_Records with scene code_
---

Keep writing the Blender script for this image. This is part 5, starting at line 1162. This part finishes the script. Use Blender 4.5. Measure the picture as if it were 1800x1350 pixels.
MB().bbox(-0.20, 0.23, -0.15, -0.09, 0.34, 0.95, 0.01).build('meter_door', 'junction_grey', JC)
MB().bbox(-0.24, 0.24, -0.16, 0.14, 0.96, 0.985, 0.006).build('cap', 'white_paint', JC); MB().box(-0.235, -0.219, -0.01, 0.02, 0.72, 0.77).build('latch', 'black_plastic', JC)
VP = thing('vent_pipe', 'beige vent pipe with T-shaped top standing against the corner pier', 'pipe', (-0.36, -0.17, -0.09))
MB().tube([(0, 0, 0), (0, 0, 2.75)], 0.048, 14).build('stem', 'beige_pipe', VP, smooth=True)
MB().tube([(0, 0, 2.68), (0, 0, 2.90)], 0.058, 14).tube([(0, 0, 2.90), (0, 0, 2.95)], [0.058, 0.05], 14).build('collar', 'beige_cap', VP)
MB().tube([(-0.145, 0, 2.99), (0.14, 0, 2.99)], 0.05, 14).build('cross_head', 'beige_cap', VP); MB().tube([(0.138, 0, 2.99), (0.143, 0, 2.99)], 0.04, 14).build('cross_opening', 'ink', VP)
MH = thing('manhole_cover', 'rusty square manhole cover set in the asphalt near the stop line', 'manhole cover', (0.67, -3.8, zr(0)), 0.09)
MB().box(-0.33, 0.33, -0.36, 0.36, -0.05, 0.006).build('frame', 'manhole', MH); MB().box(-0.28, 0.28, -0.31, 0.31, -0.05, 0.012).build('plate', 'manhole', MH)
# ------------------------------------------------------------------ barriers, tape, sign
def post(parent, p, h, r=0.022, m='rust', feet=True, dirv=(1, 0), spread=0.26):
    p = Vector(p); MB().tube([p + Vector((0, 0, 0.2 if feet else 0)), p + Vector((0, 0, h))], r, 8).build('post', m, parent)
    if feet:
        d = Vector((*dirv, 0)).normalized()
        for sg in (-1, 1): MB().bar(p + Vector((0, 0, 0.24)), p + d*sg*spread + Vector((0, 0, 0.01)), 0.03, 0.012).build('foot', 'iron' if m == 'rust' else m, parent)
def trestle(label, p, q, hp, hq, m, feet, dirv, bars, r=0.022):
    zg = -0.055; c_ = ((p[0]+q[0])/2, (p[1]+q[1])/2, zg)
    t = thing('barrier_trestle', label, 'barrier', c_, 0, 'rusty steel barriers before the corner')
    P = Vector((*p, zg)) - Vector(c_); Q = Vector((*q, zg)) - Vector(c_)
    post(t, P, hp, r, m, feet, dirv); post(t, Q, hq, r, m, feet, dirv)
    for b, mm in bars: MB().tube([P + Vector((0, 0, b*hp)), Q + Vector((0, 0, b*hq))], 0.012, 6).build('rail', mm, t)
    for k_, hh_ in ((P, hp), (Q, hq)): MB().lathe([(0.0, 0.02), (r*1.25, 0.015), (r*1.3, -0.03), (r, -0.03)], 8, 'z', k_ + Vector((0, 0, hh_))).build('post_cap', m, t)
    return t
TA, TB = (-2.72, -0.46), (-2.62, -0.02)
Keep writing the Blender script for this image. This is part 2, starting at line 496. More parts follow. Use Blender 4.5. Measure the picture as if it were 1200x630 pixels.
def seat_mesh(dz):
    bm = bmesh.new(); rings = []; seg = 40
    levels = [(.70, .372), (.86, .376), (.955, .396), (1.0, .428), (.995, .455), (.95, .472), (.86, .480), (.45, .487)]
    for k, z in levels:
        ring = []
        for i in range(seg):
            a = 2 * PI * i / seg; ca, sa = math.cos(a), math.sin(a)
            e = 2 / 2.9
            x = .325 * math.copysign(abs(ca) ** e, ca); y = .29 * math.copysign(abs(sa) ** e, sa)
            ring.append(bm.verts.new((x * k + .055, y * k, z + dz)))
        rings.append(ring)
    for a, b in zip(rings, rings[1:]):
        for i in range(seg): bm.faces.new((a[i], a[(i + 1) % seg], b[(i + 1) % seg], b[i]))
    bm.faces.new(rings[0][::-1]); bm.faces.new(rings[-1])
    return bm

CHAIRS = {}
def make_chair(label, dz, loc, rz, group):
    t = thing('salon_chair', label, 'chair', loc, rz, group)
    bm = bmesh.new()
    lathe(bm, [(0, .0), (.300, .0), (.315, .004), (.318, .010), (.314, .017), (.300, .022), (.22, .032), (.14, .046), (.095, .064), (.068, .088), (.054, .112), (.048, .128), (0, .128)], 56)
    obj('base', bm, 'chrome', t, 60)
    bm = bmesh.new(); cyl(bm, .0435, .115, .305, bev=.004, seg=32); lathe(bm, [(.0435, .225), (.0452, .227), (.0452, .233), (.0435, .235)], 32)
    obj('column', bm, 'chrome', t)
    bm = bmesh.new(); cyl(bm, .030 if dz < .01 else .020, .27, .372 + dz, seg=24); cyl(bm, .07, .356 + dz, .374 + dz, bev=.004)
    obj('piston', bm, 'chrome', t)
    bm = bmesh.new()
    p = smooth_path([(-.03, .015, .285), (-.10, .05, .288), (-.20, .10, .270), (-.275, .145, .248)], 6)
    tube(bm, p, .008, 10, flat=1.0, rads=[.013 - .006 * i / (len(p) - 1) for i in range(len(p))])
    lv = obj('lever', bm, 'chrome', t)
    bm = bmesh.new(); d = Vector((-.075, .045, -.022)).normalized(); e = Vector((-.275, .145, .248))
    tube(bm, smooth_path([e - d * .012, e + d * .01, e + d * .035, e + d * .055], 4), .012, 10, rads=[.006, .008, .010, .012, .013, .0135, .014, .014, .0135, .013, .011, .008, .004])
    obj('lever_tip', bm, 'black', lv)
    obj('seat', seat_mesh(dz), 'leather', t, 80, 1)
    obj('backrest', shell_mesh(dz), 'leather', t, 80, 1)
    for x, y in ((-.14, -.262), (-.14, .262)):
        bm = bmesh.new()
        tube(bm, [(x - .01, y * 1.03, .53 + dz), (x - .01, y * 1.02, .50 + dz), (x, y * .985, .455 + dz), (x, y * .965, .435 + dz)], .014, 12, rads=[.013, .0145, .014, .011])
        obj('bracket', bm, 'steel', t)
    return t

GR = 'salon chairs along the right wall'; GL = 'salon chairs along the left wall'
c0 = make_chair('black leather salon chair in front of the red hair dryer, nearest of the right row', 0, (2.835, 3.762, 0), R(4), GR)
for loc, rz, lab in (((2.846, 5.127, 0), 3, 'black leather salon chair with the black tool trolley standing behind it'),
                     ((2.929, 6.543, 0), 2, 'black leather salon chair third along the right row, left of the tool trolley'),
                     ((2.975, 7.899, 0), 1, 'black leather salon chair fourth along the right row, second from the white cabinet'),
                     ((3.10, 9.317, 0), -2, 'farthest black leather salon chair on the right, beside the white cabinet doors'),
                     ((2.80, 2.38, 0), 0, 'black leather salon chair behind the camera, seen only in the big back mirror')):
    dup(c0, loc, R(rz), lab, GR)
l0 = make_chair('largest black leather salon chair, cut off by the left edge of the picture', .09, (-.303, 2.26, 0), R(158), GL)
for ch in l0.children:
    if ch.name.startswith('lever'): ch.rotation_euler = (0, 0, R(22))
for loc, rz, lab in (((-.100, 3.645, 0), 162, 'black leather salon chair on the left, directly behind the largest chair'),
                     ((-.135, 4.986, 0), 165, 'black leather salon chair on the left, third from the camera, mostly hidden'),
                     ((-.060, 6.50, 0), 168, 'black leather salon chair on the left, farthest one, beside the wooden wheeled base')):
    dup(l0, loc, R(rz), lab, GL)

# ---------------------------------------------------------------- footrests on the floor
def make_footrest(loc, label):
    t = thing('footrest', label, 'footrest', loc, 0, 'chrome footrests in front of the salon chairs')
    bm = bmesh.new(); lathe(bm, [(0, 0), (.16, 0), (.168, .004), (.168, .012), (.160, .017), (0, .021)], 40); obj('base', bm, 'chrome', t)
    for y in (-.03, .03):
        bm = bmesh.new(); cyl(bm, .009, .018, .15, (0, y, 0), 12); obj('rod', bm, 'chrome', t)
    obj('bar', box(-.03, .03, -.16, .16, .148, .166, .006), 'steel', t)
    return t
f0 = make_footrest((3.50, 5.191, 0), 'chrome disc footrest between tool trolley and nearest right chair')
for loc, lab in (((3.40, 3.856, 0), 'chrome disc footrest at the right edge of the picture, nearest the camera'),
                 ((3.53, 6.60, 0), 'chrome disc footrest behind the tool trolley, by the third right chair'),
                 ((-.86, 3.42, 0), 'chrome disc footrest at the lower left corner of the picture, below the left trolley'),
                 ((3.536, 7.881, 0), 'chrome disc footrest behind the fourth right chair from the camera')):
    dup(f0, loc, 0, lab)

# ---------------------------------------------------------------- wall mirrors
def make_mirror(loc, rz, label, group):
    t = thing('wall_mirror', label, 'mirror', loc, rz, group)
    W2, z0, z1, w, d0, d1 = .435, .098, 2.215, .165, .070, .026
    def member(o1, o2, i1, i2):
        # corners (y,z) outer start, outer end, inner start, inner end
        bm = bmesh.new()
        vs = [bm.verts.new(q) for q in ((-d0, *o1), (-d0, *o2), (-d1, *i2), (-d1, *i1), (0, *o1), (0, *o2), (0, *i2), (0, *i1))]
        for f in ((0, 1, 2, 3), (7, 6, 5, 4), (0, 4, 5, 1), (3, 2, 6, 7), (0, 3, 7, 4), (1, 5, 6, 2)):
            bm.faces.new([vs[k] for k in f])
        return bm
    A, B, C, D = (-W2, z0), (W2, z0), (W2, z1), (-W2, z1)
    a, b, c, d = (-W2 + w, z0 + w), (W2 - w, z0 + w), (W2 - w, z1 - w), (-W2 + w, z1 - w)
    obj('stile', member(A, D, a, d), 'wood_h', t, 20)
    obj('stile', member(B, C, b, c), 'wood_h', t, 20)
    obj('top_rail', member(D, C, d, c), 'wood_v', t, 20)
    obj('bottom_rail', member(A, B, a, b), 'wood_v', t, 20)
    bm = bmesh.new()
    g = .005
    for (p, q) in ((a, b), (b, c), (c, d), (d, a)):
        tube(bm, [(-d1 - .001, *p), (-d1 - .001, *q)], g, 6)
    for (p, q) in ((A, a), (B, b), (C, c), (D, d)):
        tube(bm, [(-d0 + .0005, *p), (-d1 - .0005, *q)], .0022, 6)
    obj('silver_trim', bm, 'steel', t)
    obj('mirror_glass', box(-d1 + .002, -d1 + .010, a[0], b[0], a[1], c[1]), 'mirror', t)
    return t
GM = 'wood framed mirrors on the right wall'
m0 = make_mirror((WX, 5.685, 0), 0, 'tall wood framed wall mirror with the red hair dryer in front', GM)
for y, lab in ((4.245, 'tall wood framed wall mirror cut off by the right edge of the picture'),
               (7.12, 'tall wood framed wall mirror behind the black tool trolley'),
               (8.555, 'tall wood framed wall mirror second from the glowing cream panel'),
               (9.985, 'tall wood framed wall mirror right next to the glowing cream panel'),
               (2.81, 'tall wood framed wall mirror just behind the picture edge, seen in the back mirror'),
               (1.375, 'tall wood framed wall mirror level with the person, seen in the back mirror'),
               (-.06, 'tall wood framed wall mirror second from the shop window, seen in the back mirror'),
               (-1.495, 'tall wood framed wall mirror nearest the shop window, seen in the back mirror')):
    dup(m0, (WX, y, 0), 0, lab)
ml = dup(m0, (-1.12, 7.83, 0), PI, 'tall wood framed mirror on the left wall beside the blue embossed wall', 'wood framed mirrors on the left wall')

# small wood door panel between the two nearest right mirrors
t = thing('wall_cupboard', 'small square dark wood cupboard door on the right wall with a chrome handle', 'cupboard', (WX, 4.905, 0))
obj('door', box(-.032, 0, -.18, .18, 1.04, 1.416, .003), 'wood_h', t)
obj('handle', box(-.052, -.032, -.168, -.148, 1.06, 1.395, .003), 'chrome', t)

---

Give the number of lines in the listing above that hold the string "script", with nothing else.

_RIGHT ANSWER_
2